The New Testament church was not structured around:
• a bishop of Rome
• a papacy
• an infallible magisterium
• sacramental priesthood
• apostolic succession through episcopal lineage
Those are later institutional developments.
Acts-era churches were local assemblies led by elders and deacons. Authority rested in the apostles while they were alive and then in the apostolic writings that became Scripture. The institutional structure of Roman Catholicism emerged centuries later. So the claim that the Catholic Church is simply the same organizational structure as the New Testament church is falsified by the most basic understanding of church history.
Fourth, magisterial infallibility is not “one disagreement” as you suggest.
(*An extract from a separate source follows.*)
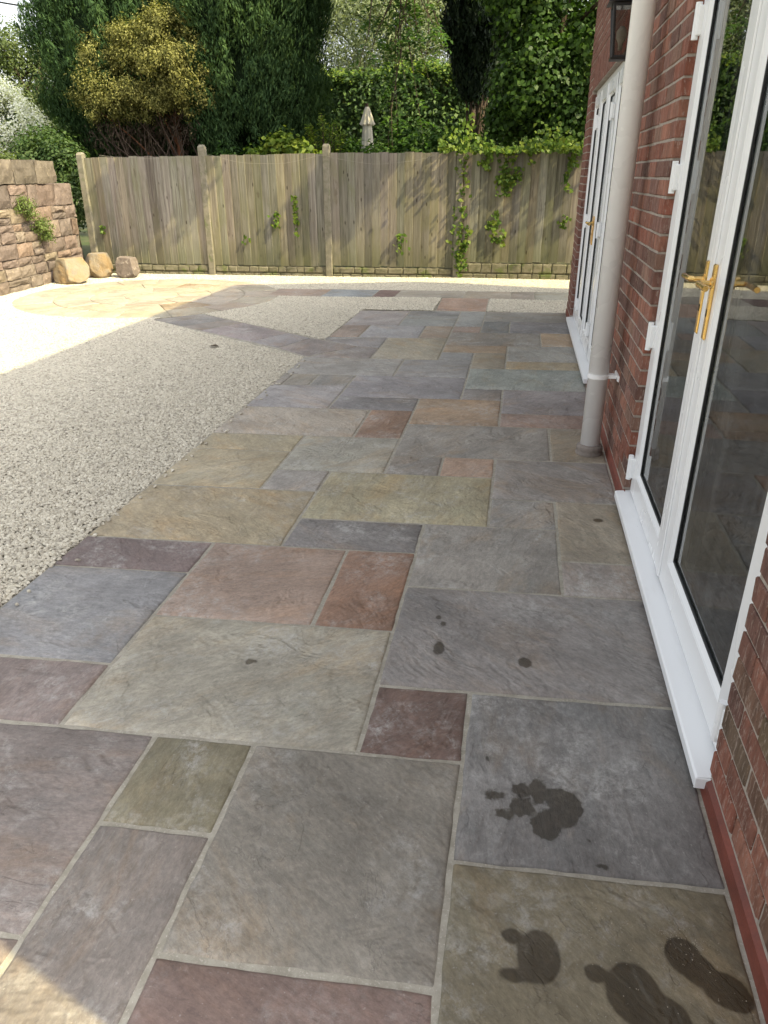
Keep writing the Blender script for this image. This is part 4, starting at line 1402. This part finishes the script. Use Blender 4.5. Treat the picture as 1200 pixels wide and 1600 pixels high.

Rejecting papal or magisterial infallibility is not merely one small doctrinal difference. It is the rejection of the mechanism that defines what Catholicism is.
Imagine saying:
“I am a Muslim but I reject Muhammad as a prophet.”
Or:
“I am a Mormon but I reject the authority of Joseph Smith.”
At that point the label "Muslim" or "Mormon" no longer describes your faith.
The same applies here.
Rejecting the infallibility of the magisterium removes the foundation of Catholicism.
Finally, Acts 9 dispensationalism ultimately grounds authority in the written revelation given through the apostles, especially Paul’s epistles for the Body of Christ, whereas Catholicism grounds authority in the Church’s teaching office. Those are two completely different epistemological frameworks. One says doctrine is determined by Scripture interpreted through a dispensational hermeneutic. The other says doctrine is determined by Scripture and the magisterium that authoritatively interprets it. Once those starting points diverge, the systems cannot coexist.
So your idea of an “Acts 9 Catholic” only works if one redefines Catholicism so radically that it stops being Catholic, and redefines dispensationalism so loosely that it stops being dispensationalism. It is essentially trying to merge two systems that are built on entirely different foundations of authority. When the definitions are taken seriously, the combination collapses.